• [SUPPLIED DATA]
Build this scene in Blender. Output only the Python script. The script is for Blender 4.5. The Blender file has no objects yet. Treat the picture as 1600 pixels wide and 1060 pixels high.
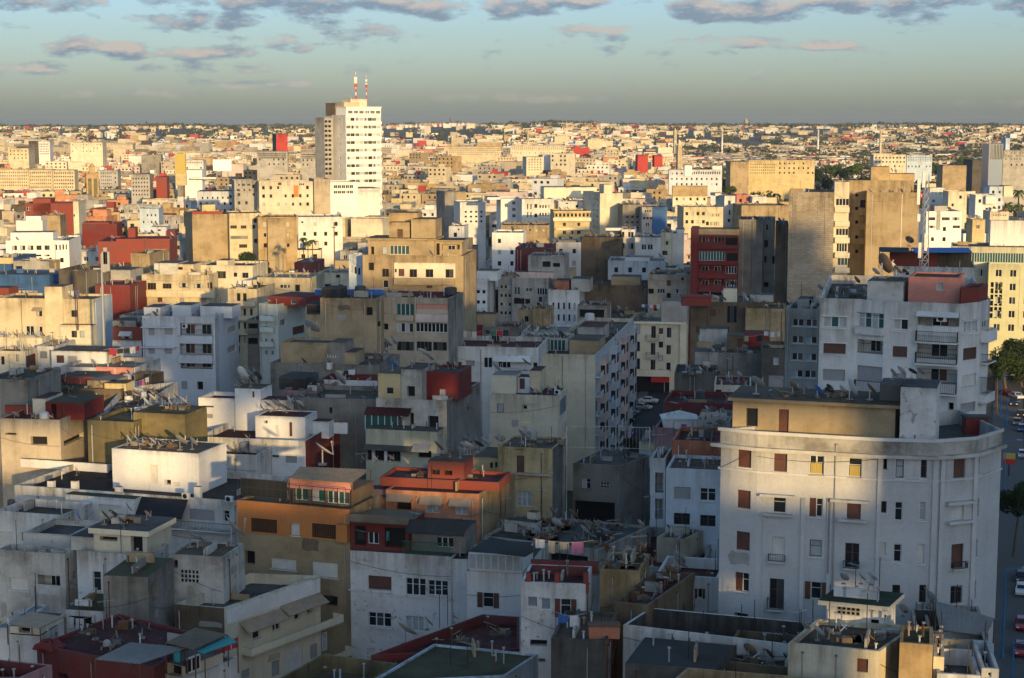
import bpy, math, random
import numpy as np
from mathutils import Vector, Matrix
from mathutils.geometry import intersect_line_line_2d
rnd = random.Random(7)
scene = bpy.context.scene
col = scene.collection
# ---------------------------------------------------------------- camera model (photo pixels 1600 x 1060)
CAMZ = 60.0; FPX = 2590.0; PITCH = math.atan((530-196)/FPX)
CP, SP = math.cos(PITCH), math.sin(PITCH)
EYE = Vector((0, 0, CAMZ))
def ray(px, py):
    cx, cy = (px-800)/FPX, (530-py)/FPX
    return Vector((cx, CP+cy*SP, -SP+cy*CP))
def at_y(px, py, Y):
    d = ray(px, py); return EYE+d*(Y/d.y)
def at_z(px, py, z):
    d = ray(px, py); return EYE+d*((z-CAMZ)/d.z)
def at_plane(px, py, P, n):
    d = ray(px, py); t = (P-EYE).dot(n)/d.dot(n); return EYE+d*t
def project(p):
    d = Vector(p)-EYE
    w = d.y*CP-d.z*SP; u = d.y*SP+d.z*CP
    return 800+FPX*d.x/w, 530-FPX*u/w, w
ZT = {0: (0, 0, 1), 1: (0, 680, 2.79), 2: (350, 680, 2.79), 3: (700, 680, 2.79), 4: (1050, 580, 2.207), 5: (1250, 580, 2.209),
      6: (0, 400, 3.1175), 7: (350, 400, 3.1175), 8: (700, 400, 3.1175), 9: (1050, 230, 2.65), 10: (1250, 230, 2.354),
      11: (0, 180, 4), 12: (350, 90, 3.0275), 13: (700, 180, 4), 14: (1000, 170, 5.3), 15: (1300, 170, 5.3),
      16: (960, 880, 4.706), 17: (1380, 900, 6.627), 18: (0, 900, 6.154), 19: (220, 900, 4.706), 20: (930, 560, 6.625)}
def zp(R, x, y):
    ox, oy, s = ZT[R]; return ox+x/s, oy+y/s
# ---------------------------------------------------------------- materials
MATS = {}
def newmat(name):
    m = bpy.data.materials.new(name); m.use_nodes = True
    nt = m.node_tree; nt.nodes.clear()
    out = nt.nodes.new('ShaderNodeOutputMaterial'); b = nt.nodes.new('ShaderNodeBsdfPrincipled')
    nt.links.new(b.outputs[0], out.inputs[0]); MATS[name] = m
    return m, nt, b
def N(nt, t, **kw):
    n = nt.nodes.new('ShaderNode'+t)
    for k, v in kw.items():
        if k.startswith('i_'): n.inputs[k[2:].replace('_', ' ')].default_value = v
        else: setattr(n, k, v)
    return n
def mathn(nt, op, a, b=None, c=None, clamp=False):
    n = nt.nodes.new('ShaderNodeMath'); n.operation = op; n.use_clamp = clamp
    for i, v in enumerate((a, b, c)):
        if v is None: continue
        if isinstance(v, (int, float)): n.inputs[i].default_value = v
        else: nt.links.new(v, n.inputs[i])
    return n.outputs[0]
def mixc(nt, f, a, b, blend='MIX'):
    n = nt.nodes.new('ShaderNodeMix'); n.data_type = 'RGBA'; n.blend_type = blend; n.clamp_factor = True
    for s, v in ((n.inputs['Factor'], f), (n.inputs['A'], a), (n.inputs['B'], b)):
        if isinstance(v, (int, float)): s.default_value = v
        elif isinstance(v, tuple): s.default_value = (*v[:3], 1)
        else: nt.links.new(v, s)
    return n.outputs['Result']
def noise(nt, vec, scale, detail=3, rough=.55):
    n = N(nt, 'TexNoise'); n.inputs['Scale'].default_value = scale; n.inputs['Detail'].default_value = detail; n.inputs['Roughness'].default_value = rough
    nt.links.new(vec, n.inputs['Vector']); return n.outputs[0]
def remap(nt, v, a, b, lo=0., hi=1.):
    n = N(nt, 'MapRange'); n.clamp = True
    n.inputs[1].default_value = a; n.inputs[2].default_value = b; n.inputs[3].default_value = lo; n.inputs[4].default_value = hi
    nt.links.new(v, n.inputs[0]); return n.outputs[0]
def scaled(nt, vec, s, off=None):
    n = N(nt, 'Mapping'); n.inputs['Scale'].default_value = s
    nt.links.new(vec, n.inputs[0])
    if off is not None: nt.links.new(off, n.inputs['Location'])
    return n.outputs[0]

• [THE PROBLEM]
Transcribe the preceding listing in its entirety and with exact wording, leaving out pictures.

• [SOLUTION FOR THIS PROBLEM]
Build this scene in Blender. Output only the Python script. The script is for Blender 4.5. The Blender file has no objects yet. Treat the picture as 1600 pixels wide and 1060 pixels high.
import bpy, math, random
import numpy as np
from mathutils import Vector, Matrix
from mathutils.geometry import intersect_line_line_2d
rnd = random.Random(7)
scene = bpy.context.scene
col = scene.collection
# ---------------------------------------------------------------- camera model (photo pixels 1600 x 1060)
CAMZ = 60.0; FPX = 2590.0; PITCH = math.atan((530-196)/FPX)
CP, SP = math.cos(PITCH), math.sin(PITCH)
EYE = Vector((0, 0, CAMZ))
def ray(px, py):
    cx, cy = (px-800)/FPX, (530-py)/FPX
    return Vector((cx, CP+cy*SP, -SP+cy*CP))
def at_y(px, py, Y):
    d = ray(px, py); return EYE+d*(Y/d.y)
def at_z(px, py, z):
    d = ray(px, py); return EYE+d*((z-CAMZ)/d.z)
def at_plane(px, py, P, n):
    d = ray(px, py); t = (P-EYE).dot(n)/d.dot(n); return EYE+d*t
def project(p):
    d = Vector(p)-EYE
    w = d.y*CP-d.z*SP; u = d.y*SP+d.z*CP
    return 800+FPX*d.x/w, 530-FPX*u/w, w
ZT = {0: (0, 0, 1), 1: (0, 680, 2.79), 2: (350, 680, 2.79), 3: (700, 680, 2.79), 4: (1050, 580, 2.207), 5: (1250, 580, 2.209),
      6: (0, 400, 3.1175), 7: (350, 400, 3.1175), 8: (700, 400, 3.1175), 9: (1050, 230, 2.65), 10: (1250, 230, 2.354),
      11: (0, 180, 4), 12: (350, 90, 3.0275), 13: (700, 180, 4), 14: (1000, 170, 5.3), 15: (1300, 170, 5.3),
      16: (960, 880, 4.706), 17: (1380, 900, 6.627), 18: (0, 900, 6.154), 19: (220, 900, 4.706), 20: (930, 560, 6.625)}
def zp(R, x, y):
    ox, oy, s = ZT[R]; return ox+x/s, oy+y/s
# ---------------------------------------------------------------- materials
MATS = {}
def newmat(name):
    m = bpy.data.materials.new(name); m.use_nodes = True
    nt = m.node_tree; nt.nodes.clear()
    out = nt.nodes.new('ShaderNodeOutputMaterial'); b = nt.nodes.new('ShaderNodeBsdfPrincipled')
    nt.links.new(b.outputs[0], out.inputs[0]); MATS[name] = m
    return m, nt, b
def N(nt, t, **kw):
    n = nt.nodes.new('ShaderNode'+t)
    for k, v in kw.items():
        if k.startswith('i_'): n.inputs[k[2:].replace('_', ' ')].default_value = v
        else: setattr(n, k, v)
    return n
def mathn(nt, op, a, b=None, c=None, clamp=False):
    n = nt.nodes.new('ShaderNodeMath'); n.operation = op; n.use_clamp = clamp
    for i, v in enumerate((a, b, c)):
        if v is None: continue
        if isinstance(v, (int, float)): n.inputs[i].default_value = v
        else: nt.links.new(v, n.inputs[i])
    return n.outputs[0]
def mixc(nt, f, a, b, blend='MIX'):
    n = nt.nodes.new('ShaderNodeMix'); n.data_type = 'RGBA'; n.blend_type = blend; n.clamp_factor = True
    for s, v in ((n.inputs['Factor'], f), (n.inputs['A'], a), (n.inputs['B'], b)):
        if isinstance(v, (int, float)): s.default_value = v
        elif isinstance(v, tuple): s.default_value = (*v[:3], 1)
        else: nt.links.new(v, s)
    return n.outputs['Result']
def noise(nt, vec, scale, detail=3, rough=.55):
    n = N(nt, 'TexNoise'); n.inputs['Scale'].default_value = scale; n.inputs['Detail'].default_value = detail; n.inputs['Roughness'].default_value = rough
    nt.links.new(vec, n.inputs['Vector']); return n.outputs[0]
def remap(nt, v, a, b, lo=0., hi=1.):
    n = N(nt, 'MapRange'); n.clamp = True
    n.inputs[1].default_value = a; n.inputs[2].default_value = b; n.inputs[3].default_value = lo; n.inputs[4].default_value = hi
    nt.links.new(v, n.inputs[0]); return n.outputs[0]
def scaled(nt, vec, s, off=None):
    n = N(nt, 'Mapping'); n.inputs['Scale'].default_value = s
    nt.links.new(vec, n.inputs[0])
    if off is not None: nt.links.new(off, n.inputs['Location'])
    return n.outputs[0]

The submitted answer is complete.